**GIVEN INSTRUCTION**
Could you write out the opening lines of the data, word for word, stopping after the line that contains "COL = scene.collection"?

**GIVEN MATERIAL**

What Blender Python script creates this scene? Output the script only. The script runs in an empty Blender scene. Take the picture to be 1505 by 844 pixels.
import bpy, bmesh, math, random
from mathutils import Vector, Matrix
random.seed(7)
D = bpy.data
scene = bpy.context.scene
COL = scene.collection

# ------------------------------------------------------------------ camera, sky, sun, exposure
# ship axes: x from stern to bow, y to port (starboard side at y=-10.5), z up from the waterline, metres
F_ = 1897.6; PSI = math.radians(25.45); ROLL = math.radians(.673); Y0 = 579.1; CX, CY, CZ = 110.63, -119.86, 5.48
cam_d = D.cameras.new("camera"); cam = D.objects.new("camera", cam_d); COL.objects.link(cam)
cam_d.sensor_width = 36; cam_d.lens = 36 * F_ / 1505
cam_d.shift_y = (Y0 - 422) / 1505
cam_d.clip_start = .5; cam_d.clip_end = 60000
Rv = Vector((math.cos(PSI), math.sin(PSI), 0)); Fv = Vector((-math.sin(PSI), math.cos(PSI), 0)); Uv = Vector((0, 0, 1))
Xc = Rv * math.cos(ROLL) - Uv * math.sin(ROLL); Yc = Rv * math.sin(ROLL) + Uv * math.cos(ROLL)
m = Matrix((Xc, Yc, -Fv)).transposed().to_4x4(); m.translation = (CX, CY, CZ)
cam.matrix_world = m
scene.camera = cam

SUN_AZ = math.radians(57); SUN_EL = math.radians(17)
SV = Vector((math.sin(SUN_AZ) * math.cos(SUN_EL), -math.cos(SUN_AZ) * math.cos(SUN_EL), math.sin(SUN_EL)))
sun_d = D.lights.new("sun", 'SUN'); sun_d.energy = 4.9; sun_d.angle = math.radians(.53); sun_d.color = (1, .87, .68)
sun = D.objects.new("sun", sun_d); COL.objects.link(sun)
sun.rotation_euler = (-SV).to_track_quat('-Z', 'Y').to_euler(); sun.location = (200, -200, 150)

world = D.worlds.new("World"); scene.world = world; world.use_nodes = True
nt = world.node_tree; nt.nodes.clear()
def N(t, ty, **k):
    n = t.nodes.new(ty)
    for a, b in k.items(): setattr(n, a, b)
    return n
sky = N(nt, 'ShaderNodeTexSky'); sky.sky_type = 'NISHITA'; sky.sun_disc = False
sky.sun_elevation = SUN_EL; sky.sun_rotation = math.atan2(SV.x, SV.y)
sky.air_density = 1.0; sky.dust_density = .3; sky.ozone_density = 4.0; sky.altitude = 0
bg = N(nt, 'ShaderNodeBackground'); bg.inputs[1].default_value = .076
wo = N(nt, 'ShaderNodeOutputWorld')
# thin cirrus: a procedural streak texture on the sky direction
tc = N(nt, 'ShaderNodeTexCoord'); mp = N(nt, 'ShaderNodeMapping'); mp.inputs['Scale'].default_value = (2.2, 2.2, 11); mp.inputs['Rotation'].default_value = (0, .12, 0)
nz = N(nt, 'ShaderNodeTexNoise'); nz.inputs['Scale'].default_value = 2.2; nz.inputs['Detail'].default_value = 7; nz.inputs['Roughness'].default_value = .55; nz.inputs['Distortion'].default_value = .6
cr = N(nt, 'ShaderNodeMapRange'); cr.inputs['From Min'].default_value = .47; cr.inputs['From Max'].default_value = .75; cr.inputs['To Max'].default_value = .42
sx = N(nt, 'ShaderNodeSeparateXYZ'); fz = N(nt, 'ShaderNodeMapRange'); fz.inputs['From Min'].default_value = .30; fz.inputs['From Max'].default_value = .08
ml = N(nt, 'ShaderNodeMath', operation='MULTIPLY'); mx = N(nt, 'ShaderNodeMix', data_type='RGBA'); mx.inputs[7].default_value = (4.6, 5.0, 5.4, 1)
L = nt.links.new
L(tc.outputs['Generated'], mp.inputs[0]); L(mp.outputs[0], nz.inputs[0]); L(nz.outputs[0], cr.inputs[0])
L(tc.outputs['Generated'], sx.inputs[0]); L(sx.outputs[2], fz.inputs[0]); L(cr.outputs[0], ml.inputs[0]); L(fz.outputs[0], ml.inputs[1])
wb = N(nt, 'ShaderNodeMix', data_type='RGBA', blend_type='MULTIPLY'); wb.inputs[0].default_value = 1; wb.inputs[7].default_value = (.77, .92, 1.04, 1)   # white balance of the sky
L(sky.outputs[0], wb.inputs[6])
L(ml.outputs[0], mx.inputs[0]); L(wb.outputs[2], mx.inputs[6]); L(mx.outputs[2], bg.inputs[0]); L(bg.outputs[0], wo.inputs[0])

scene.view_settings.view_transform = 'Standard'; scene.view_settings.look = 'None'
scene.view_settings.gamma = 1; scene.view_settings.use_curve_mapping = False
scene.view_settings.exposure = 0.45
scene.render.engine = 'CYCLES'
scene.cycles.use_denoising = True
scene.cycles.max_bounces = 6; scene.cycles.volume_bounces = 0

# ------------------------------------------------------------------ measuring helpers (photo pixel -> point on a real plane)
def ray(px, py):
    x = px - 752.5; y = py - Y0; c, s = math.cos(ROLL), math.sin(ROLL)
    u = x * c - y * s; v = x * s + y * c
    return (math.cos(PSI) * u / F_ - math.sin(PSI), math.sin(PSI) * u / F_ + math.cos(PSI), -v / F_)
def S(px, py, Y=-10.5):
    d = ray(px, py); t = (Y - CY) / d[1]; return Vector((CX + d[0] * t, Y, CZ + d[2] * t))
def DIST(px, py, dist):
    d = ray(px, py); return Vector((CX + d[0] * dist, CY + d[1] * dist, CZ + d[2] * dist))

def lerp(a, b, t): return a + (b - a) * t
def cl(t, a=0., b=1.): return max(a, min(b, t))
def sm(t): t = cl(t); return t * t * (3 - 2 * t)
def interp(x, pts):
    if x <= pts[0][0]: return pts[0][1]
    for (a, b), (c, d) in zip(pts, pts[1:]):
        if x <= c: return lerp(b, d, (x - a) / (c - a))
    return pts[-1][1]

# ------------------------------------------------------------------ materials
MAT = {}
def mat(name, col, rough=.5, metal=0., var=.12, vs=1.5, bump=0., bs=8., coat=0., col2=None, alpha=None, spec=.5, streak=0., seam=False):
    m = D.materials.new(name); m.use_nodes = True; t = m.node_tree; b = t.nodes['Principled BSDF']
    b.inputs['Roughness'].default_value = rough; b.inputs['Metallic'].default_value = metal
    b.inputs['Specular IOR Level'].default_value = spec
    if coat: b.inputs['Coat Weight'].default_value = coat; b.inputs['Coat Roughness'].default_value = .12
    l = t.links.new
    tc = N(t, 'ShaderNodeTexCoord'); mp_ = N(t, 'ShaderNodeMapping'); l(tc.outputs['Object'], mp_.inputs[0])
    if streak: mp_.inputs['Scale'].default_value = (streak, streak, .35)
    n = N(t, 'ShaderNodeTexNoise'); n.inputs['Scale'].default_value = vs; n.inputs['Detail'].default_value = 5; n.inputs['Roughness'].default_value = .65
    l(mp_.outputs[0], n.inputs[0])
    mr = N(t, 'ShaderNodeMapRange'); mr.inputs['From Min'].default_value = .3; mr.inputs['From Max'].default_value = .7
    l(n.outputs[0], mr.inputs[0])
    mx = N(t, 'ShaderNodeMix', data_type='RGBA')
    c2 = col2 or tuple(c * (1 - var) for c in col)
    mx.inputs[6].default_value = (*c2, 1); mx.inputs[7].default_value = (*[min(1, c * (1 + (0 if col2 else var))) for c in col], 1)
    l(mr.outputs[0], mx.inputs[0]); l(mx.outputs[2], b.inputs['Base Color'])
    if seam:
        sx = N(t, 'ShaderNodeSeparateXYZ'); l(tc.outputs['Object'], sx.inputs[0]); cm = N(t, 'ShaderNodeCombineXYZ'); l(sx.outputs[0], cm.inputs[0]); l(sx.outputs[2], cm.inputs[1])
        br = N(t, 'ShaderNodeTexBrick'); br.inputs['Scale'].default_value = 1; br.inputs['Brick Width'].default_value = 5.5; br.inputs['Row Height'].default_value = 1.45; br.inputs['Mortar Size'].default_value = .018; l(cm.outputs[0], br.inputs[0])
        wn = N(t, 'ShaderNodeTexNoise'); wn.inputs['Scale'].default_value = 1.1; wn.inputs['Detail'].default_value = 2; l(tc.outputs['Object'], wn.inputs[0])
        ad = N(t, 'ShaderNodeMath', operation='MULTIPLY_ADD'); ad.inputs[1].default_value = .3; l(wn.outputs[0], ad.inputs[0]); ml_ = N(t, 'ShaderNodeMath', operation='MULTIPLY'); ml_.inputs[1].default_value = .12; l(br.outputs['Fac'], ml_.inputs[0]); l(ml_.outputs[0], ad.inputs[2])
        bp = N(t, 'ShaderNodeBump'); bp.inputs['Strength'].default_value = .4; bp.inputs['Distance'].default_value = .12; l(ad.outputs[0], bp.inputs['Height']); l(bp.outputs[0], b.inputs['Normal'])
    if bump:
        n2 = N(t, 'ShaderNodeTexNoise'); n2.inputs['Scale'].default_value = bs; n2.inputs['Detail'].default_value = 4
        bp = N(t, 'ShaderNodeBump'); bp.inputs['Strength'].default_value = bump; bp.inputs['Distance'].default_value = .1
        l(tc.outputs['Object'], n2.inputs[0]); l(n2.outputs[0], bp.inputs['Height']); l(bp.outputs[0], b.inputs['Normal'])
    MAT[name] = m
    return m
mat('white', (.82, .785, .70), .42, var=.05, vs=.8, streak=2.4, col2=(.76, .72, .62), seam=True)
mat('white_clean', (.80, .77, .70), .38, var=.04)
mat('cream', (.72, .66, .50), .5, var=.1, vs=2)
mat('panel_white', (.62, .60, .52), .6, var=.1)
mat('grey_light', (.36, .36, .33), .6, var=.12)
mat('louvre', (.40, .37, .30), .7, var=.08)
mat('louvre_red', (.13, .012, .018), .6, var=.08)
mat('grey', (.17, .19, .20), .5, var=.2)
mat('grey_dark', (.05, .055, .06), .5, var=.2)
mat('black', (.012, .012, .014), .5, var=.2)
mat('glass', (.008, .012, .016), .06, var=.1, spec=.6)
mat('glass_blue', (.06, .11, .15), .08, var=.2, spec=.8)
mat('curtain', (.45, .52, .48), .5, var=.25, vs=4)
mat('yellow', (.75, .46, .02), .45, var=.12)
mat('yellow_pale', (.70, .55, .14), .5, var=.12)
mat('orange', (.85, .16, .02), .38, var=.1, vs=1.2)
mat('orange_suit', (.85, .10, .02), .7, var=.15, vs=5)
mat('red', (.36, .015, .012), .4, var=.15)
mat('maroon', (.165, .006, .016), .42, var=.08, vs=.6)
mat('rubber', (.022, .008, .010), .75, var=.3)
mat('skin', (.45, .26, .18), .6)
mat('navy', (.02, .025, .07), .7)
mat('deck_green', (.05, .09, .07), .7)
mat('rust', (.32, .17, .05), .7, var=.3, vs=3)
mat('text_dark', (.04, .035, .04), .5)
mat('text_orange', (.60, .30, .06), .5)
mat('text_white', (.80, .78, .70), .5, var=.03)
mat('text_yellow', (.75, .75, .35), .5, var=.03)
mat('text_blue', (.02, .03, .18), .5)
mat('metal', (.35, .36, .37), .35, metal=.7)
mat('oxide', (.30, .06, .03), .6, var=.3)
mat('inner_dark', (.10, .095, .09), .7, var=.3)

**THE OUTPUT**
What Blender Python script creates this scene? Output the script only. The script runs in an empty Blender scene. Take the picture to be 1505 by 844 pixels.
import bpy, bmesh, math, random
from mathutils import Vector, Matrix
random.seed(7)
D = bpy.data
scene = bpy.context.scene
COL = scene.collection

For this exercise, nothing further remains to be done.